Quando si verificano eventi estremamente interessanti, il dibattito esplode su Twitter, Facebook e altri social network. Quello che stiamo vivendo oggi non ha fatto eccezione. Nomi come Russia, Ucraina, Vladimir Putin, NATO e persino il concetto di una temuta «terza guerra mondiale» – che è rimasta una tendenza globale fino ad ora – si sono riversati sulle nostre timeline, pronunciate da addetti ai lavori e presunti tali. Purtroppo anche da persone sedute al tavolo, con piatto davanti e pancia piena.
La possibilità di diffondere rapidamente i contenuti su qualsiasi piattaforma è servita addirittura ad alimentare i media a queste latitudini con informazioni trasmesse dal luogo degli eventi. Tuttavia, questa gentilezza digitale porta con sé un grande vizio: la diffusione di notizie false, popolarmente conosciute come fake news.
Da un’immagine senza contesto è facile inventare una storia, vista l’effervescenza dei soggetti coinvolti in campo. Quelle immagini, inoltre, non corrispondono a una dichiarazione politica. Purtroppo però, sono proprio gli attori coinvolti i principali bersagli e questo scatena un’inarrestabile coacervo di false notizie che ne trasformano altre.
Le immagini dell’esplosione di Beirut nel 2020, vecchie foto fuori contesto e persino screenshot di videogiochi, successivamente rimossi da Twitter, hanno fatto parte della diffusione della disinformazione.
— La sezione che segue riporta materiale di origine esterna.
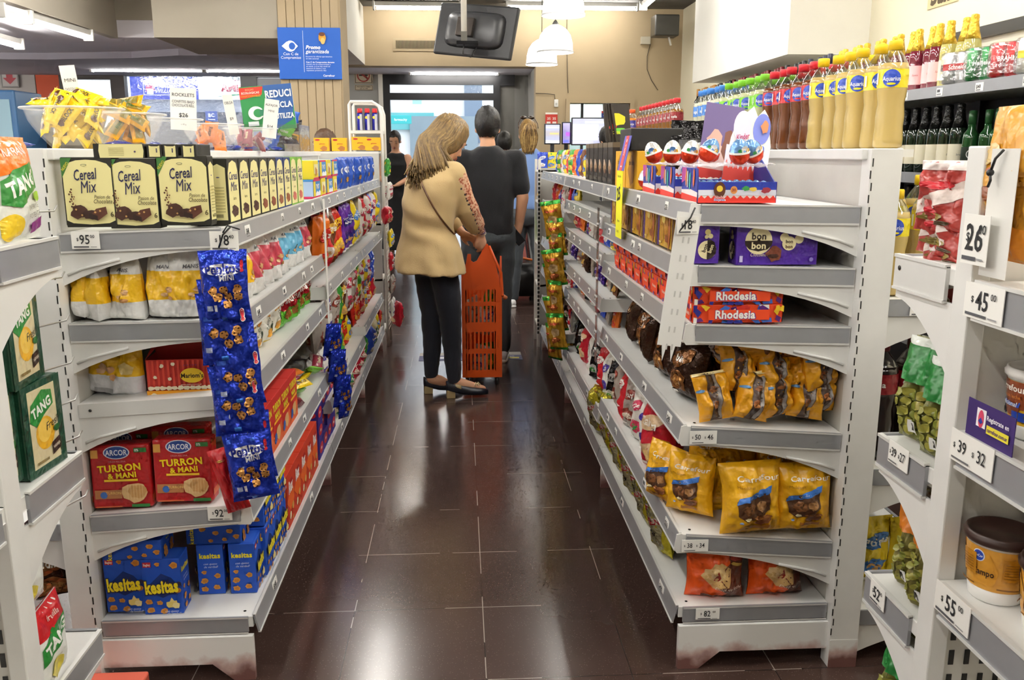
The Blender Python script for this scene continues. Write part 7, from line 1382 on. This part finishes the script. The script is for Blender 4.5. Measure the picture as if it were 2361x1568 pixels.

E questo è solo un esempio tra tanti, visti i numerosi errori divulgati scambiando giochi per realtà.
Poter accedere a informazioni affidabili e gratuite in tempi come quelli in cui viviamo è fondamentale.
Questa stessa dinamica si è manifestata anche su TikTok, dove la velocità delle pubblicazioni e la massificazione degli hashtag allineati a questo trend hanno aperto uno spazio simile alle bufale. E proprio questo social è stato forse il primo ad essere testimone attivo della preparazione di una guerra imminente. Il mezzo erano proprio i suoi iscritti che testimoniavano la propria realtà attraverso un semplice smartphone. Noi tutti siamo diventati loro testimoni.
L’unica soluzione, in tempi di saturazione informativa, è la verifica attraverso fonti attendibili dei dati in arrivo.
Offensiva digitale e possibilità di isolarsi da Internet
Dall’Ucraina, siti governativi hanno riferito di essere stati vittime di attacchi DDoS. Per far fronte a questa situazione, come riportato dall’agenzia Reuters, il governo ucraino ha reclutato hacker volontari per proteggere la propria infrastruttura digitale.
Internet è una delle piattaforme che potrebbero essere compromesse durante una guerra.
Dall’altra parte, attraverso rapporti pubblicati nel 2019, abbiamo appreso che la Russia ha sviluppato un sistema per mantenere la sua connettività digitale al di fuori della rete Internet globale. Quasi letteralmente premendo un pulsante, il governo russo ha affermato di avere la capacità tecnica di disconnettersi dal sistema DNS globale. A prima vista, l’attuazione di questa possibilità in Russia sembrava lontana. Tuttavia, visti i fatti noti, l’eventualità potrebbe concretizzarsi se questi sfortunati eventi continueranno a raggiungere livelli maggiori.
Ma quello che fa riflettere maggiormente, mettendo per un momento gli attori in campo, è la partecipazione di tutti. Dove per tutti si intendono anche testimoni infiltrati che raccontano la loro verità, spesso ritenuta inconfutabile da chi non ha la capacità della prova.
E’ vero che Internet ha dato la possibilità di parola a tutti. E’ vero che i social network ne sono lo strumento. Tuttavia, sembra che chi ne fa uso non sempre sappia quel che dice o non pondera, non valuta quel che ne potrebbe conseguire. Questo è un pericolo. E lo si intravvede nell’ondata di intolleranza che (troppo) spesso si percepisce apertamente quando il pensiero altrui è diverso dal nostro.
Questa, forse, è solo una battaglia di una guerra digitale più grande. Di noi.